Helechos en jardineras colgantes como los que tenía mi madre en nuestro patio.

Los helechos de mi madre, sus tres helechos, eran espectaculares. Con hojas largas, grandes y estaban siempre muy bien cuidados. Desde que aparecía una hoja seca o echaba un esqueje feo, mi madre acercaba la silla, cogía la regadera, quitaba los sobrantes y le echaba agua a chorro, con la regadera, cerca de las raíces.

 

Helechos en La Palma.

Las visitas de mi madre se sentaban en el patio, a la fresca de los helechos y la felicitaban por tenerlos tan verdes, tan grandes, tan bonitos. Y mi madre no cabía en ella, se acercaba a los helechos y los miraba con la misma ternura con la que me daba el pecho en mi infancia. Mi madre era madre experimentada y numerosa y sabía dar cariño, incluso a sus helechos. Pero también era mujer firme y poco dada a que las cosas se quedaran a medio hacer. Por eso sus helechos eran tan bonitos, tan grandes. Por su cariño también, pero sobre todo por su constancia perenne y su capacidad para subirse a la silla para poner en hora el universo de los helechos.

 Mi madre ya no está.
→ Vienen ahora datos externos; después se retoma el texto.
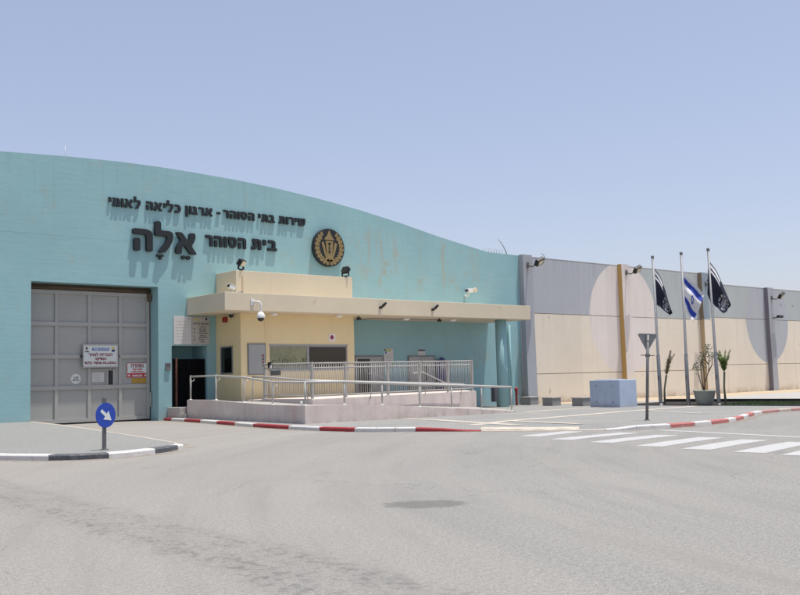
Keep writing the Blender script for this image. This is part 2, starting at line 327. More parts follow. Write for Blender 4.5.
# ------------------------------------------------------------------ mesh helpers
class MB:
    def __init__(s): s.v = []; s.f = []; s.mi = []; s.sm = []
    def add(s, vs, fs, mi=0, smooth=False):
        o = len(s.v); s.v += [Vector(p) for p in vs]
        for f in fs: s.f.append([i + o for i in f]); s.mi.append(mi); s.sm.append(smooth)
        return s
    def box(s, x0, x1, y0, y1, z0, z1, mi=0):
        return s.add([(x, y, z) for z in (z0, z1) for y in (y0, y1) for x in (x0, x1)],
              [(0, 2, 3, 1), (4, 5, 7, 6), (0, 1, 5, 4), (2, 6, 7, 3), (0, 4, 6, 2), (1, 3, 7, 5)], mi)
    def bbox(s, x0, x1, y0, y1, z0, z1, b=.02, mi=0, seg=2):
        bm = bmesh.new(); bmesh.ops.create_cube(bm, size=1)
        for v in bm.verts: v.co = Vector(((x0 + x1) / 2 + v.co.x * (x1 - x0), (y0 + y1) / 2 + v.co.y * (y1 - y0), (z0 + z1) / 2 + v.co.z * (z1 - z0)))
        bmesh.ops.bevel(bm, geom=bm.edges[:], offset=b, segments=seg, affect='EDGES', profile=.6)
        return s.frombm(bm, mi)
    def frombm(s, bm, mi=0, smooth=False):
        bm.verts.index_update(); s.add([v.co.copy() for v in bm.verts], [[v.index for v in f.verts] for f in bm.faces], mi, smooth); bm.free(); return s
    def tube(s, pts, r, n=10, mi=0, caps=True, smooth=True):
        pts = [Vector(p) for p in pts]; rr = r if isinstance(r, (list, tuple)) else [r] * len(pts)
        o = len(s.v); prev = None
        for i, p in enumerate(pts):
            t = (pts[min(i + 1, len(pts) - 1)] - pts[max(i - 1, 0)]).normalized()
            if prev is None: a = t.orthogonal().normalized()
            else: a = (prev - t * prev.dot(t)).normalized()
            prev = a; b = t.cross(a)
            for k in range(n):
                an = 2 * math.pi * k / n; s.v.append(p + (a * math.cos(an) + b * math.sin(an)) * rr[i])
        for i in range(len(pts) - 1):
            for k in range(n):
                s.f.append([o + i * n + k, o + i * n + (k + 1) % n, o + (i + 1) * n + (k + 1) % n, o + (i + 1) * n + k]); s.mi.append(mi); s.sm.append(smooth)
        if caps:
            s.f.append([o + k for k in reversed(range(n))]); s.f.append([o + (len(pts) - 1) * n + k for k in range(n)]); s.mi += [mi, mi]; s.sm += [False, False]
        return s
    def lathe(s, prof, n=24, mi=0, at=(0, 0, 0), smooth=True):
        o = len(s.v); at = Vector(at)
        for r, z in prof:
            for k in range(n): a = 2 * math.pi * k / n; s.v.append(at + Vector((r * math.cos(a), r * math.sin(a), z)))
        for i in range(len(prof) - 1):
            for k in range(n):
                s.f.append([o + i * n + k, o + i * n + (k + 1) % n, o + (i + 1) * n + (k + 1) % n, o + (i + 1) * n + k]); s.mi.append(mi); s.sm.append(smooth)
        s.f.append([o + k for k in reversed(range(n))]); s.f.append([o + (len(prof) - 1) * n + k for k in range(n)]); s.mi += [mi, mi]; s.sm += [False, False]
        return s
    def prism_xz(s, poly, y0, y1, mi=0):
        """outline in x,z, counter-clockwise seen from -Y, front face at y0"""
        n = len(poly); vs = [(x, y0, z) for x, z in poly] + [(x, y1, z) for x, z in poly]
        fs = [list(range(n)), list(reversed(range(n, 2 * n)))] + [(i, i + n, (i + 1) % n + n, (i + 1) % n) for i in range(n)]
        return s.add(vs, fs, mi)
    def prism_xy(s, poly, z0, z1, mi=0):
        n = len(poly); vs = [(x, y, z0(x, y) if callable(z0) else z0) for x, y in poly] + [(x, y, z1(x, y) if callable(z1) else z1) for x, y in poly]
        fs = [list(reversed(range(n))), list(range(n, 2 * n))] + [(i, (i + 1) % n, (i + 1) % n + n, i + n) for i in range(n)]
        return s.add(vs, fs, mi)
    def xf(s, mtx):
        s.v = [mtx @ v for v in s.v]; return s
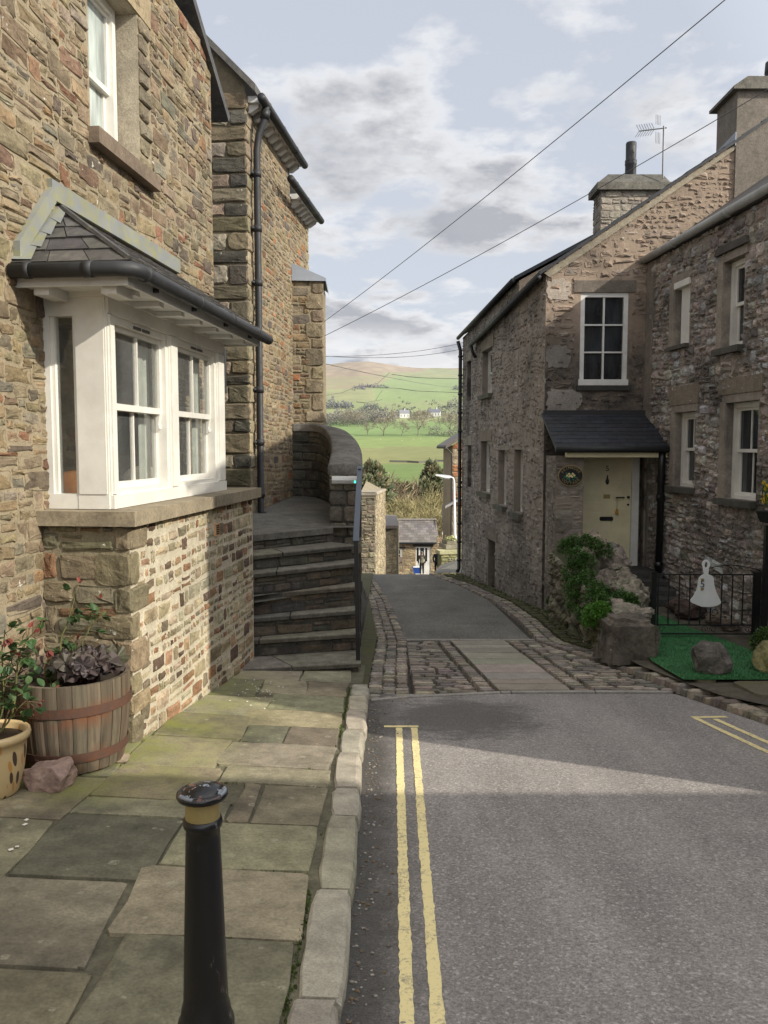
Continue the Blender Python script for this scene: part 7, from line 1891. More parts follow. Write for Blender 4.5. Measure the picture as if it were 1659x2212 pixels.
g = MB(); g.tube([W10.pt(-.42, oz(966), .2), W10.pt(-.42, oz(966), -8)], .09, 6); g.tube([W10.pt(-.38, oz(968), .12), W10.pt(-.06, oz(980), .1), W10.pt(-.06, oz(1200), .1)], .05, 6); obj('gutter', g, M['black_m'], oh)
# porch roof of that house
b1 = MB(); b1.add([W10.pt(-.45, oz(1093), .9), W10.pt(3, oz(1093) + 1.9, .9), W10.pt(3, oz(1093) + 2.0, .0), W10.pt(-.45, oz(1093) + .1, .0)], [(0, 1, 2, 3)], (.6, .6, .62))
b1.prism([(-.5, oz(1096)), (3, oz(1096) + 1.9), (3, oz(1096) + 2.05), (-.5, oz(1096) + .15)], W10.pt, .82, .92, (2.2, 2.3, 2.4)); obj('porch_roof', b1, M['slate_far'], oh)
# low wall with slab tops and planter trough on the bend
lowall = thing('low_wall', 'low mossy slab-topped stone wall on the bend below the cottage corner', 'wall', (P(970, 1200, 40).x, 40, zr(40)))
YL = 36.0; WL = Wall((P(953, 1200, YL).x, YL), (1, .25), (0, -1)); lz = lambda v: WL.px(965, v)[1]; lx = lambda u: WL.px(u, 1200)[0]
b1 = MB(); wbox(b1, WL, 0, lx(1008), lz(1248), lz(1197), -.5, 0, (.17, .16, .08)); lo = obj('wall', b1, M['mossy'], lowall)
st = MB(); rubble(st, WL.pt, 0, lx(1008), lz(1240), lz(1197), random.Random(2), [(.34, .32, .16), (.27, .25, .13), (.3, .27, .19)], (.14, .24), (1.4, 3), .03, (.01, .04), (), None, .015, .03, .01, .02); sub('rubble_facing', st, M['dress'], lo)
b1 = MB(); wbox(b1, WL, -.08, lx(1008), lz(1197) + .003, lz(1189.5), -.6, .06, (.40, .38, .22)); obj('coping', b1, M['dress'], lowall)
b1 = MB(); wbox(b1, WL, lx(969), lx(1008), lz(1189) + .01, lz(1180), -1.4, -.35, (.26, .235, .17)); obj('slab', b1, M['dress'], lowall)
tr = thing('stone_trough', 'stone trough of pale primroses on the low wall', 'planter', WL.pt(lx(980), lz(1180), -.9))
b1 = MB(); wbox(b1, WL, lx(974), lx(1005), lz(1180) + .012, lz(1172), -1.3, -.55, (.22, .2, .14)); obj('trough', b1, M['dress'], tr)
b1 = MB(); r = random.Random(4)
for i in range(160):
    c = WL.pt(lx(976) + (lx(1000) - lx(976)) * r.random(), lz(1172) + r.uniform(-.02, .14), r.uniform(-1.2, -.6)); leaflet(b1, c, rdir(r, -.2), Vector((0, 0, 1)), .1, .07, r.choice([(.7, .66, .35), (.65, .6, .25), (.07, .15, .03), (.05, .1, .03)]), .1, .2)
obj('foliage', b1, M['leaf'], tr)
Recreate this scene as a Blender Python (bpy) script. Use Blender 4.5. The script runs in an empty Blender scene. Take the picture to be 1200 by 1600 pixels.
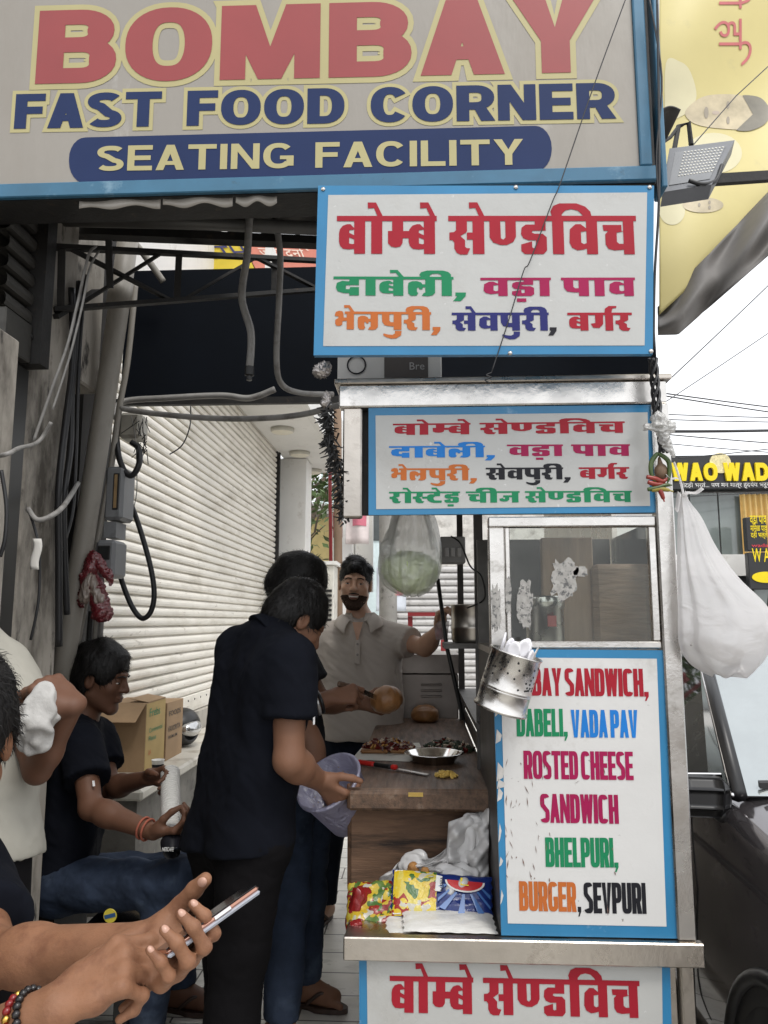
import bpy, math, random
import numpy as np
from mathutils import Vector, Matrix
from mathutils.geometry import delaunay_2d_cdt
R = math.radians
rnd = random.Random(7)
scene = bpy.context.scene
COL = scene.collection
# ---------------------------------------------------------------- camera, sky, sun, exposure
F = 1202.0; PITCH = R(8.05); YAW = R(2.83); CAMZ = 1.41
cd = bpy.data.cameras.new("camera"); cam = bpy.data.objects.new("camera", cd); COL.objects.link(cam)
cam.location = (0, 0, CAMZ); cam.rotation_euler = (math.pi/2 + PITCH, 0, YAW)
cd.sensor_fit = 'HORIZONTAL'; cd.sensor_width = 36; cd.lens = 36*F/1200
cd.clip_start = 0.05; cd.clip_end = 1000
scene.camera = cam
SUN_EL, SUN_AZ = R(58), R(150)      # azimuth clockwise from +Y: behind the camera, to the right
w = bpy.data.worlds.new("World"); scene.world = w; w.use_nodes = True
wn = w.node_tree.nodes; wl = w.node_tree.links
sky = wn.new('ShaderNodeTexSky'); sky.sky_type = 'NISHITA'; sky.sun_disc = False
sky.sun_elevation = SUN_EL; sky.sun_rotation = SUN_AZ; sky.air_density = 1.0; sky.dust_density = 4.0
hs = wn.new('ShaderNodeHueSaturation'); hs.inputs['Saturation'].default_value = 0.16; hs.inputs['Value'].default_value = 1.0
wl.new(sky.outputs[0], hs.inputs['Color'])
wt = wn.new('ShaderNodeTexCoord'); wz = wn.new('ShaderNodeTexNoise'); wz.inputs['Scale'].default_value = 2.2; wz.inputs['Detail'].default_value = 6
wl.new(wt.outputs['Generated'], wz.inputs['Vector']); wr = wn.new('ShaderNodeValToRGB'); wr.color_ramp.elements[0].position = .3; wr.color_ramp.elements[1].position = .7
wr.color_ramp.elements[0].color = (.80,.82,.85,1); wr.color_ramp.elements[1].color = (1,1,1,1); wl.new(wz.outputs['Fac'], wr.inputs[0])
wg = wn.new('ShaderNodeMixRGB'); wg.blend_type = 'MULTIPLY'; wg.inputs[0].default_value = 1; wg.inputs[2].default_value = (7.6,7.7,7.9,1); wl.new(wr.outputs[0], wg.inputs[1])      # cloud cover
wx = wn.new('ShaderNodeMixRGB'); wx.inputs[0].default_value = .78; wl.new(hs.outputs[0], wx.inputs[1]); wl.new(wg.outputs[0], wx.inputs[2]); wl.new(wx.outputs[0], wn['Background'].inputs[0])
wn['Background'].inputs[1].default_value = 0.15
sd = bpy.data.lights.new("sun", 'SUN'); sd.energy = 0.9; sd.angle = R(14); sd.color = (1, .96, .9)
so = bpy.data.objects.new("sun", sd); COL.objects.link(so)
so.rotation_euler = (math.pi/2 - SUN_EL, 0, math.pi - SUN_AZ)
scene.view_settings.view_transform = 'Standard'; scene.view_settings.look = 'None'
scene.view_settings.gamma = 1; scene.view_settings.exposure = 0.62
scene.view_settings.use_curve_mapping = False
scene.cycles.transparent_max_bounces = 24
# ---------------------------------------------------------------- pixel -> place on a real plane
_sp, _cp, _sy, _cy = math.sin(PITCH), math.cos(PITCH), math.sin(YAW), math.cos(YAW)
_F = Vector((-_sy*_cp, _cy*_cp, _sp)); _R = Vector((_cy, _sy, 0)); _U = Vector((_sy*_sp, -_cy*_sp, _cp))
def P(px, py, y=None, x=None, z=None):
    d = _F + _R*((px-600)/F) - _U*((py-800)/F)
    if y is not None: t = y/d.y
    elif x is not None: t = x/d.x
    else: t = (z-CAMZ)/d.z
    return Vector((d.x*t, d.y*t, CAMZ + d.z*t))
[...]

Ni sus helechos en un patio que añora a mi madre y sus helechos en tiempos estos de olvido.

 Volví a sentir esas emociones, primero en La Palma, en abril, y después, este septiembre, en A Coruña, cuando aparecían, en mis jornadas de peregrinaje por el Camino Inglés, aquellos inmensos bosques de helechos libres. Parecía que no echaban de menos las jardineras colgantes de varillas de hierro, con el fondo lleno de restos de palmeras, con las raíces en el aire y las hojas abiertas, esperando a que mi madre las limpiara. Pensé, pensaba, que quizás allí estuvieran también los helechos de mi madre, que se fueron del patio de casa y, como ella, ahora están en el cielo de los helechos.